• **WORK INSTRUCTIONS**:
Leaving out the pictures, retype the lines from the beginning of the listing through the line containing "multi('panel', [(8.2, 14, .2, .35, .0, 5.2)], M['cream'], t)".

• **MATERIAL PROVIDED**:
— BEGIN —
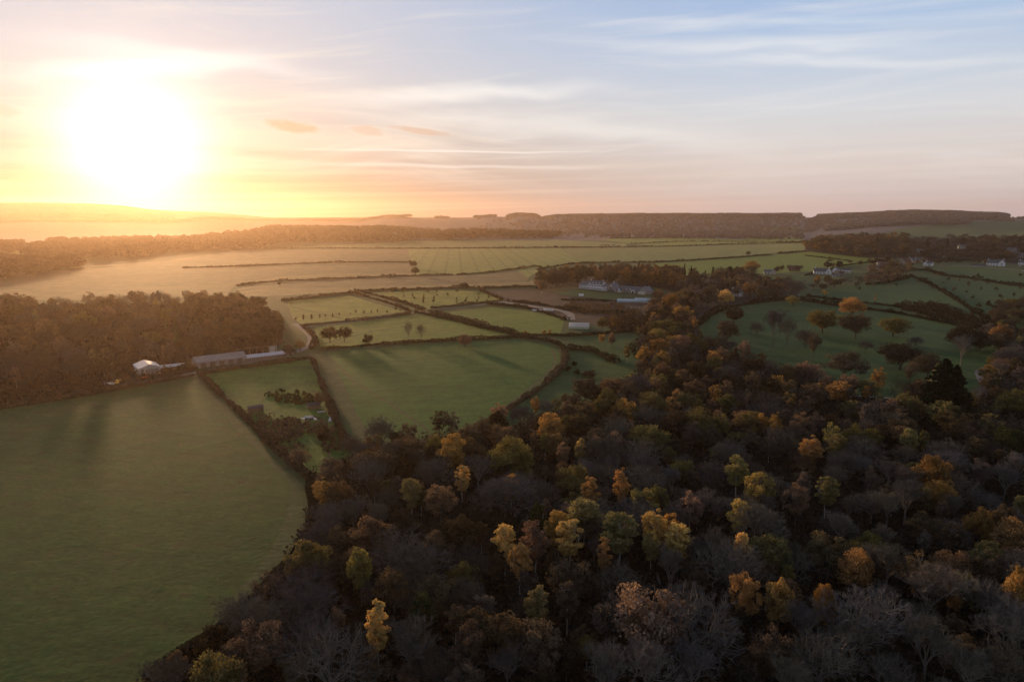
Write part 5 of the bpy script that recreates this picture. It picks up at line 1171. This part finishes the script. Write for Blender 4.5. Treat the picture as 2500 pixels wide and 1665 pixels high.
t = thing('long_shed', 'long brown roofed farm shed with a ridge, backed by dark trees', 'shed', at(*S(536, 888)), facing(*S(536, 888), 16))
gable(t, -16.5, 16.5, -6.5, 6.5, 4.0, 7.0, M['sheetdark'], M['sheetdark'], 'x', 0, .4)
for i in range(5): multi('door', [(-14 + i * 6, -10.5 + i * 6, -6.62, -6.52, -.3, 3.2)], M['wood'], t)
t = thing('low_shed', 'low shed with a pale flat roof and boarded wall beside the lane', 'shed', at(*S(644, 876)), facing(*S(644, 876), 15))
gable(t, -15, 15, -5, 5, 3.0, 4.3, M['wood'], M['sheet'], 'x', 2.)
multi('boarding', [(-14.8 + i * 1.2, -14.2 + i * 1.2, -5.1, -5.02, -.3, 2.9) for i in range(25)], M['sheetdark'], t)
t = thing('timber_frame', 'open timber frame of posts and a top rail behind the low shed', 'timber frame', at(*S(630, 866)), facing(*S(630, 866), 15))
multi('rail', [(-15, 14, -.15, .15, 5.6, 5.95)], M['wood'], t)
for i in range(7): multi('post', [(-14.8 + i * 4.6, -14.5 + i * 4.6, -.14, .14, -.5, 5.59)], M['wood'], t)
multi('panel', [(8.2, 14, .2, .35, .0, 5.2)], M['cream'], t)

def wheel(p, x, y, r, w=.22):
    N = 14; V = []; 
    for s in (-w / 2, w / 2): V += [(x + r * math.cos(6.2832 * i / N), y + s, r + r * math.sin(6.2832 * i / N)) for i in range(N)]
    F = [(i, (i + 1) % N, N + (i + 1) % N, N + i) for i in range(N)] + [tuple(range(N - 1, -1, -1)), tuple(range(N, 2 * N))]
    faces('wheel', V, F, M['tyre'], p)
def car(px, py, m, label, turn, ln=4.3, van=False):
    t = thing('parked_van' if van else 'parked_car', label, 'van' if van else 'car', at(px, py), facing(px, py, turn)); w = .9; H = 1.45 if not van else 2.1
    prof = [(-ln / 2, .35), (ln / 2, .35), (ln / 2, .8), (ln * .28, .92), (ln * .14, H), (-ln * .32, H), (-ln * .47, .95), (-ln / 2, .9)] if not van else [(-ln / 2, .35), (ln / 2, .35), (ln / 2, 1.0), (ln * .36, 1.2), (ln * .26, H), (-ln / 2, H)]
    n = len(prof); V = [(x, -w, z) for x, z in prof] + [(x, w, z) for x, z in prof]
    faces('body', V, [tuple(range(n)), tuple(range(2 * n - 1, n - 1, -1))] + [(i, n + i, n + (i + 1) % n, (i + 1) % n) for i in range(n)], m, t)
    for s in (-1, 1): multi('window', [(-ln * .28, ln * .14, *sorted((s * w, s * (w + .02))), H * .66, H * .93)], M['glass'], t)
    multi('windscreen', [(ln * .2, ln * .27, -w * .8, w * .8, H * .7, H * .9)], M['glass'], t)
    for sx in (-.3, .3):
        for s in (-1, 1): wheel(t, sx * ln, s * w, .33)
car(*S(262, 940), M['blue'], 'small blue car at the edge of the left wood', 20)
car(*S(274, 939), M['paint'], 'white car between the blue car and the yellow machine', 15)
t = thing('digger', 'small yellow machine right of the white car by the wood', 'digger', at(*S(286, 938)), facing(*S(286, 938), 30))
multi('track', [(-1.2, 1.2, -.9, -.5, 0, .6), (-1.2, 1.2, .5, .9, 0, .6)], M['tyre'], t); multi('body', [(-1.2, .9, -.8, .8, .61, 1.5)], M['yellow'], t); multi('cab', [(-.3, .8, -.5, .5, 1.51, 2.7)], M['yellow'], t)
link('boom', quads(tubes([(.9, 0, 1.2, 2.2, 0, 2.9, .16, .14), (2.2, 0, 2.9, 3.0, 0, 1.2, .14, .1)], 6)), M['yellow'], t)
t = thing('trailer', 'low red trailer parked in front of the pale barn', 'trailer', at(*S(357, 924)), facing(*S(357, 924), 8))
multi('bed', [(-2.6, 2.6, -1, 1, .7, 1.5)], M['red'], t); multi('drawbar', [(2.61, 4, -.08, .08, .6, .75)], M['sheet'], t)
for x in (-1.2, .2):
    for s in (-1, 1): wheel(t, x, s * 1.1, .4)
t = thing('field_shelter', 'dark wooden field shelter at the left side of the paddock', 'shelter', at(588, 944), facing(588, 944, 12))
gable(t, -3.5, 3.5, -2, 2, 2.3, 3.0, M['wood'], M['darkroof'])
t = thing('field_shelter', 'dark wooden field shelter by the right paddock hedge', 'shelter', at(722, 938), facing(722, 938, -6))
gable(t, -3.2, 3.2, -2, 2, 2.3, 3.1, M['wood'], M['darkroof'])
t = thing('water_trough', 'long pale trough below the right field shelter', 'trough', at(738, 949), facing(738, 949))
multi('tank', [(-2, 2, -.5, .5, .3, .9)], M['sheet'], t); multi('foot', [(-1.8, -1.5, -.4, .4, -.2, .29), (1.5, 1.8, -.4, .4, -.2, .29)], M['sheet'], t)
t = thing('white_bell_tent', 'tiny white tent at the end of the pond', 'tent', at(759, 967), facing(759, 967))
faces('canvas', [(math.cos(i * .785) * 1.1, math.sin(i * .785) * 1.1, -.1) for i in range(8)] + [(0, 0, 2.2)], [(i, (i + 1) % 8, 8) for i in range(8)], M['white'], t)
for i, (px, lb) in enumerate([(704, 'left pale wrapped bale beside the pond'), (711, 'middle pale wrapped bale beside the pond'), (718, 'right pale wrapped bale beside the pond')]):
    t = thing('glint_drum', lb, 'bale', at(px, 961.5), facing(px, 961.5), 'wrapped bales by the pond'); N = 12  # white drums added to stand for glints of water
    V = [(s, math.cos(i * .5236) * .62, .6 + math.sin(i * .5236) * .62) for s in (-.65, .65) for i in range(N)]
    faces('white_skin', V, [(i, (i + 1) % N, N + (i + 1) % N, N + i) for i in range(N)] + [tuple(range(N)), tuple(range(2 * N - 1, N - 1, -1))], M['white'], t)

# houses: survey x, y of the base, label, width, depth, wall and roof heights, materials, turn, extra gable
def house(px, py, label, w, d, hw, hr, wall, roof, turn=0, wing=None, wn=3, st=2, chim=1, axis='x'):
    t = thing('house', label, 'house', at(px, py), facing(px, py, turn), 'village houses'); t.scale = (1.15, 1.1, 1.15)
    gable(t, -w / 2, w / 2, -d / 2, d / 2, hw, hr, M[wall], M[roof], axis, 0, .35, -1., wn, st, chim=chim)
    if wing:
        x, ww, dd, h1_, h2_ = wing; gable(t, x - ww / 2, x + ww / 2, -d / 2 - dd, -d / 2 - .02, h1_, h2_, M[wall], M[roof], 'y', 0, .3, -1., 1, st, chim=0)
    multi('door', [(w * .17 - .5, w * .17 + .5, -d / 2 - .07, -d / 2 - .005, -.6, 2.1)], M['wood'], t)
    return t
house(1602, 684, 'grey stone cottage with two gables right of the manor', 22, 8, 4, 8, 'stone', 'slate', 10, (4, 8, 5, 4, 8), 4, 1)
house(1583, 676, 'low slate roofed outbuilding left of the grey gabled cottage', 12, 7, 3, 6, 'stone', 'slate', 10, None, 2, 1, 0)
house(1693, 681, 'small white house with a grey roof above the park', 12, 8, 4.6, 8, 'white', 'slate', -18, None, 2, 2, 1)
house(1769, 630, 'pale bungalow with a hipped grey roof among trees', 17, 9, 4, 7, 'cream', 'slate', 5, (4, 6, 3, 4, 7), 4, 1)
house(1826, 623, 'dull pink brick house half hidden by bare trees', 17, 9, 5, 9, 'brick', 'tile', 0, None, 4, 2)
house(1889, 630, 'big white house with a blue grey roof, left in the village row', 24, 9, 4.6, 9.5, 'white', 'slate', 6, (9, 8, 4, 4.6, 10), 6, 2, 2)
house(1922, 626, 'white gable end peeping over the brick house', 8, 8, 4.5, 8.5, 'white', 'slate', -30, None, 1, 1, 0, 'y')
house(1929, 635, 'grey brick house with a steep front gable in the village row', 13, 8, 4.6, 8, 'stone', 'tile', 0, (-3, 7, 3, 4.8, 9), 3, 2)
house(1917, 636, 'tiny white garage left of the steep gabled house', 6, 5, 2.6, 4, 'white', 'darkroof', 0, None, 1, 1, 0)
house(1945, 627, 'white building with a dark flat looking roof behind the gabled house', 13, 7, 4.5, 6.5, 'white', 'darkroof', 8, None, 4, 1, 0)
house(2008, 619, 'low white building partly behind russet trees', 16, 7, 3.4, 6, 'white', 'darkroof', 0, None, 5, 1, 0)
house(2032, 618, 'red brick house with a tall pointed gable', 12, 9, 4.6, 10, 'brick', 'tile', 0, (0, 8, 3, 5, 10.5), 2, 2)
house(2046, 612, 'white cottage right of the red brick gable', 12, 7, 3.6, 6.5, 'white', 'slate', 0, None, 3, 1)
house(2058, 604, 'white bungalow near the top of the village lane', 14, 7, 3.4, 6, 'white', 'slate', 0, None, 3, 1, 0)
house(2080, 606, 'pale house with paired gables in the village', 18, 9, 5, 9.5, 'stone', 'tile', 0, (-5, 7, 3, 5, 9.5), 4, 2, 2)
house(2095, 605, 'grey white house with a sharp gable beside the paired gables', 12, 9, 5, 10, 'cream', 'slate', -12, (0, 8, 3, 5, 10), 2, 2)
house(2110, 602, 'pale terrace end behind the hedge in the village', 13, 8, 4.6, 8, 'cream', 'slate', 5, None, 3, 2)
house(2135, 611, 'small bright white house on the edge of the open slope', 13, 8, 4, 7.5, 'white', 'slate', -25, (-3, 7, 3, 4, 7.6), 2, 1)
house(2288, 611, 'large white house with gables and dormers overlooking the slope', 26, 10, 5.6, 11, 'white', 'slate', 0, (9, 10, 5, 5.6, 11), 6, 2, 2)
house(2352, 609, 'white house at the right edge of the village', 14, 8, 4.5, 8, 'white', 'slate', -8, None, 3, 2)
house(2250, 614, 'low long grey building left of the large white gabled house', 22, 6, 2.8, 4.6, 'stone', 'darkroof', -10, None, 0, 1, 0)
house(2115, 583, 'purplish roofed house deep in the village trees', 18, 9, 5, 10, 'stone', 'slate', 12, None, 3, 2)
house(2182, 583, 'grey house glimpsed through village trees', 14, 8, 5, 9, 'stone', 'slate', -10, None, 3, 2)
house(2211, 572, 'grey roofed house high in the village wood', 15, 8, 5, 9, 'cream', 'slate', 15, None, 3, 2)
house(2178, 592, 'brown roofed cottage behind the open slope', 14, 8, 4.5, 8, 'stone', 'tile', 10, None, 3, 2)
house(2320, 580, 'long lavender grey house near the top right of the village', 26, 9, 5.5, 9.5, 'stone', 'slate', 4, (8, 8, 3, 5.5, 9.5), 5, 2, 2)
house(2225, 594, 'grey cottage in the middle of the village wood', 14, 8, 4.5, 8, 'stone', 'slate', 0, None, 3, 2)
house(2345, 592, 'dark roofed house right of the lavender grey house', 16, 9, 5, 9, 'stone', 'slate', 0, None, 3, 2)
house(2022, 611, 'small white house end among shrubs in the village row', 9, 7, 4, 7, 'white', 'slate', 20, None, 2, 1, 0)
house(2070, 599, 'little white outbuilding at the top of the village lane', 8, 6, 3, 5, 'white', 'darkroof', 0, None, 1, 1, 0)
house(2125, 603, 'cream cottage left of the small bright white house', 10, 7, 4, 7.5, 'cream', 'tile', -8, None, 2, 2)
house(2303, 607, 'white garage right of the large white gabled house', 8, 6, 3, 5, 'white', 'slate', 0, None, 1, 1, 0)
house(2262, 604, 'pale low bungalow left behind the large white gabled house', 14, 7, 3.4, 6, 'cream', 'slate', 8, None, 3, 1, 0)
car(1679, 690, M['paint'], 'white van parked left of the small white house', 10, 5.4, True)
car(2352, 624, M['paint'], 'white car on the village lane at the right edge', 0)
car(2346, 613, M['paint'], 'white car in front of the house at the right edge', 20)
t = thing('water_tower', 'tiny water tower on the middle of the horizon ridge', 'water tower', (*crest(6060, 6061, A0(1015), A0(1015.1), 1, 1)[0], 0))
t.location.z = h1(t.location.x, t.location.y)
link('leg', quads(tubes([(x, y, 0, x * .8, y * .8, 24, .8, .8) for x in (-5, 5) for y in (-5, 5)], 6)), M['stone'], t)
link('tank', quads(np.concatenate([tubes([(0, 0, 24, 0, 0, 31, 7, 7)], 12), tubes([(0, 0, 31, 0, 0, 33, 7, .1)], 12), tubes([(0, 0, 24, 0, 0, 24.1, 7, .1)], 12)])), M['stone'], t)
t = thing('garden_statue', 'small white statue at the left of the manor lawn', 'statue', at(1245, 676), 0)
link('plinth', quads(tubes([(0, 0, -.3, 0, 0, 1.2, .6, .5)], 8)), M['stone'], t); link('figure', quads(tubes([(0, 0, 1.2, 0, 0, 2.6, .45, .3), (0, 0, 2.6, 0, 0, 3.4, .3, .2), (0, 0, 3.4, 0, 0, 3.8, .22, .1)], 8)), M['white'], t)
t = thing('marquee', 'small white marquee on the brown garden ground', 'marquee', at(1336, 681), facing(1336, 681))
gable(t, -3, 3, -1.6, 1.6, 2.1, 3.2, M['white'], M['white'])

# ------------------------------------------------------------------ the air
def build_haze():
    m, t, o = mat('air')
    v = t.nodes.new('ShaderNodeVolumePrincipled')
    v.inputs['Color'].default_value = (1.0, .73, .52, 1); v.inputs['Density'].default_value = HAZE
    v.inputs['Anisotropy'].default_value = .72
    t.links.new(v.outputs[0], o.inputs['Volume'])
    b = 10500; z0 = -14; z1 = 312
    V = [(-b, -2000, z0), (b, -2000, z0), (b, b, z0), (-b, b, z0), (-b, -2000, z1), (b, -2000, z1), (b, b, z1), (-b, b, z1)]
    o = faces('haze', V, [(0, 3, 2, 1), (4, 5, 6, 7), (0, 1, 5, 4), (1, 2, 6, 5), (2, 3, 7, 6), (3, 0, 4, 7)], m)
    tag(o, 'golden evening haze lying over the whole valley', 'haze', kind='stuff')
HAZE = 4.5e-5
build_haze()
— END —
• **RESPONSE TO THE EXERCISE**:
Write part 5 of the bpy script that recreates this picture. It picks up at line 1171. This part finishes the script. Write for Blender 4.5. Treat the picture as 2500 pixels wide and 1665 pixels high.
t = thing('long_shed', 'long brown roofed farm shed with a ridge, backed by dark trees', 'shed', at(*S(536, 888)), facing(*S(536, 888), 16))
gable(t, -16.5, 16.5, -6.5, 6.5, 4.0, 7.0, M['sheetdark'], M['sheetdark'], 'x', 0, .4)
for i in range(5): multi('door', [(-14 + i * 6, -10.5 + i * 6, -6.62, -6.52, -.3, 3.2)], M['wood'], t)
t = thing('low_shed', 'low shed with a pale flat roof and boarded wall beside the lane', 'shed', at(*S(644, 876)), facing(*S(644, 876), 15))
gable(t, -15, 15, -5, 5, 3.0, 4.3, M['wood'], M['sheet'], 'x', 2.)
multi('boarding', [(-14.8 + i * 1.2, -14.2 + i * 1.2, -5.1, -5.02, -.3, 2.9) for i in range(25)], M['sheetdark'], t)
t = thing('timber_frame', 'open timber frame of posts and a top rail behind the low shed', 'timber frame', at(*S(630, 866)), facing(*S(630, 866), 15))
multi('rail', [(-15, 14, -.15, .15, 5.6, 5.95)], M['wood'], t)
for i in range(7): multi('post', [(-14.8 + i * 4.6, -14.5 + i * 4.6, -.14, .14, -.5, 5.59)], M['wood'], t)
multi('panel', [(8.2, 14, .2, .35, .0, 5.2)], M['cream'], t)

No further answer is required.